BEGIN MATERIAL PROVIDED

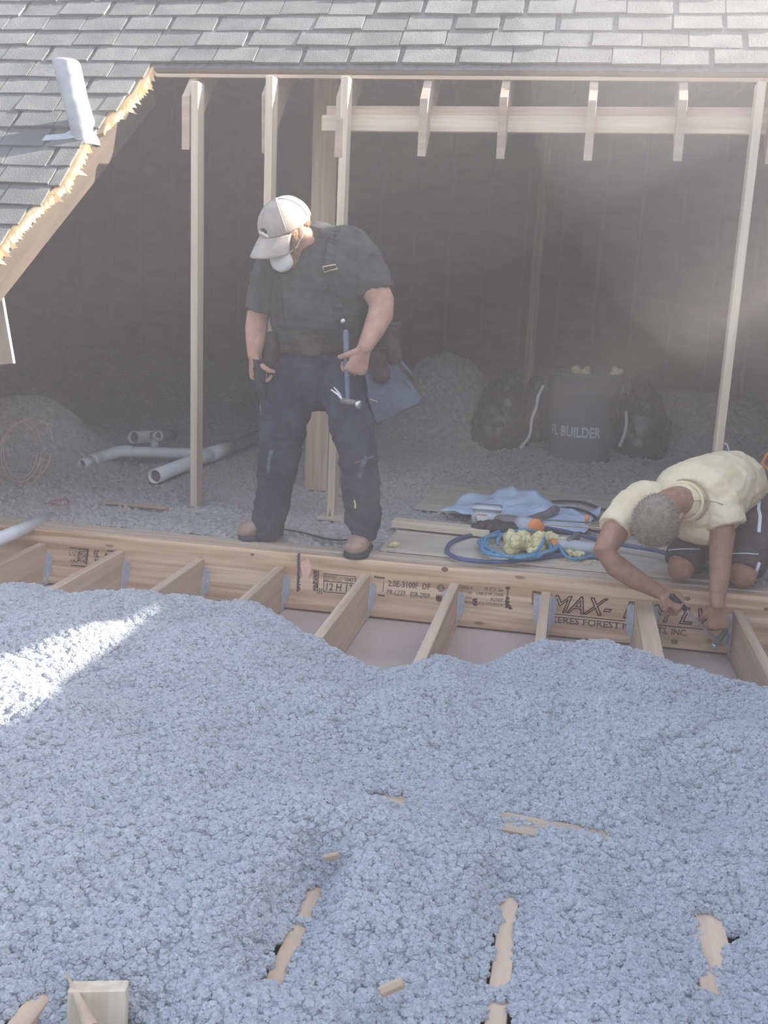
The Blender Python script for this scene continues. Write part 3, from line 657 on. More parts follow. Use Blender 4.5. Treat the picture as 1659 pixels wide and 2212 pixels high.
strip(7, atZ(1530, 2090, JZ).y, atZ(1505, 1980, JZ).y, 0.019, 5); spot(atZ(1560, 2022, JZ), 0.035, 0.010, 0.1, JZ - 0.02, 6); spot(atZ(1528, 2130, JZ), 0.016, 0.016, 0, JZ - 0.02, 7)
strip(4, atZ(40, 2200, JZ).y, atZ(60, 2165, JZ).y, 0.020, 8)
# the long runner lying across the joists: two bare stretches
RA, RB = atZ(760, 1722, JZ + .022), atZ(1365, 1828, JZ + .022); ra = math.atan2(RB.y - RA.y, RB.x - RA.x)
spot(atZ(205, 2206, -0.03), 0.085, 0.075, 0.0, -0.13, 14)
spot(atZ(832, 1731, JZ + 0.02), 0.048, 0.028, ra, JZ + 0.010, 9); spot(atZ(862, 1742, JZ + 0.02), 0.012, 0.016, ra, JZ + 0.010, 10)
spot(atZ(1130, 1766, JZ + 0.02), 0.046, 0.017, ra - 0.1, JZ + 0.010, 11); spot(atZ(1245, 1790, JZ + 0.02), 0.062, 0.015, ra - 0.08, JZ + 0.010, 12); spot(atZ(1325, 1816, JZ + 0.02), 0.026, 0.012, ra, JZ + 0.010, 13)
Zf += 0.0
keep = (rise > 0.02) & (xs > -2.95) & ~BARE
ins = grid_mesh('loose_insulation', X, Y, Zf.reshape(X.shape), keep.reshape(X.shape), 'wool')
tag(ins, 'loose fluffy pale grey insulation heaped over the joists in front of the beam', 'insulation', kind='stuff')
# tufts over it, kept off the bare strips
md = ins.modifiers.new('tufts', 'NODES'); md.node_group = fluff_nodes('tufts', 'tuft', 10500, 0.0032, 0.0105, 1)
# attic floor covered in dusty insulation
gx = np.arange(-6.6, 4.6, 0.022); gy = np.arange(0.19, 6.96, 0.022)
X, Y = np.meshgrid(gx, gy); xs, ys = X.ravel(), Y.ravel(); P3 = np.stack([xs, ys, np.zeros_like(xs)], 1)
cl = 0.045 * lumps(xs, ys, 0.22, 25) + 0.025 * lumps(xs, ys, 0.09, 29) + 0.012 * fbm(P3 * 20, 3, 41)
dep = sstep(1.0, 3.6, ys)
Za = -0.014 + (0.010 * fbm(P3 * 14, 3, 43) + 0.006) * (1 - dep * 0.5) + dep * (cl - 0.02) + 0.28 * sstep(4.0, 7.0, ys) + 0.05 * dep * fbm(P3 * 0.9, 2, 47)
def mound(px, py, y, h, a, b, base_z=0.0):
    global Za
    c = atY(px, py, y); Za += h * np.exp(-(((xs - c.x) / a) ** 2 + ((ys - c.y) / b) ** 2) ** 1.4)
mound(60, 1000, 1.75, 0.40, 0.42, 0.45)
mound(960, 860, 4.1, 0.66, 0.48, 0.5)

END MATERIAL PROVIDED

▶ EXERCISE
Reproduce each line exactly as it appears, omitting the pictures.

▶ RESPONSE
The Blender Python script for this scene continues. Write part 3, from line 657 on. More parts follow. Use Blender 4.5. Treat the picture as 1659 pixels wide and 2212 pixels high.
strip(7, atZ(1530, 2090, JZ).y, atZ(1505, 1980, JZ).y, 0.019, 5); spot(atZ(1560, 2022, JZ), 0.035, 0.010, 0.1, JZ - 0.02, 6); spot(atZ(1528, 2130, JZ), 0.016, 0.016, 0, JZ - 0.02, 7)
strip(4, atZ(40, 2200, JZ).y, atZ(60, 2165, JZ).y, 0.020, 8)
# the long runner lying across the joists: two bare stretches
RA, RB = atZ(760, 1722, JZ + .022), atZ(1365, 1828, JZ + .022); ra = math.atan2(RB.y - RA.y, RB.x - RA.x)
spot(atZ(205, 2206, -0.03), 0.085, 0.075, 0.0, -0.13, 14)
spot(atZ(832, 1731, JZ + 0.02), 0.048, 0.028, ra, JZ + 0.010, 9); spot(atZ(862, 1742, JZ + 0.02), 0.012, 0.016, ra, JZ + 0.010, 10)
spot(atZ(1130, 1766, JZ + 0.02), 0.046, 0.017, ra - 0.1, JZ + 0.010, 11); spot(atZ(1245, 1790, JZ + 0.02), 0.062, 0.015, ra - 0.08, JZ + 0.010, 12); spot(atZ(1325, 1816, JZ + 0.02), 0.026, 0.012, ra, JZ + 0.010, 13)
Zf += 0.0
keep = (rise > 0.02) & (xs > -2.95) & ~BARE
ins = grid_mesh('loose_insulation', X, Y, Zf.reshape(X.shape), keep.reshape(X.shape), 'wool')
tag(ins, 'loose fluffy pale grey insulation heaped over the joists in front of the beam', 'insulation', kind='stuff')
# tufts over it, kept off the bare strips
md = ins.modifiers.new('tufts', 'NODES'); md.node_group = fluff_nodes('tufts', 'tuft', 10500, 0.0032, 0.0105, 1)
# attic floor covered in dusty insulation
gx = np.arange(-6.6, 4.6, 0.022); gy = np.arange(0.19, 6.96, 0.022)
X, Y = np.meshgrid(gx, gy); xs, ys = X.ravel(), Y.ravel(); P3 = np.stack([xs, ys, np.zeros_like(xs)], 1)
cl = 0.045 * lumps(xs, ys, 0.22, 25) + 0.025 * lumps(xs, ys, 0.09, 29) + 0.012 * fbm(P3 * 20, 3, 41)
dep = sstep(1.0, 3.6, ys)
Za = -0.014 + (0.010 * fbm(P3 * 14, 3, 43) + 0.006) * (1 - dep * 0.5) + dep * (cl - 0.02) + 0.28 * sstep(4.0, 7.0, ys) + 0.05 * dep * fbm(P3 * 0.9, 2, 47)
def mound(px, py, y, h, a, b, base_z=0.0):
    global Za
    c = atY(px, py, y); Za += h * np.exp(-(((xs - c.x) / a) ** 2 + ((ys - c.y) / b) ** 2) ** 1.4)
mound(60, 1000, 1.75, 0.40, 0.42, 0.45)
mound(960, 860, 4.1, 0.66, 0.48, 0.5)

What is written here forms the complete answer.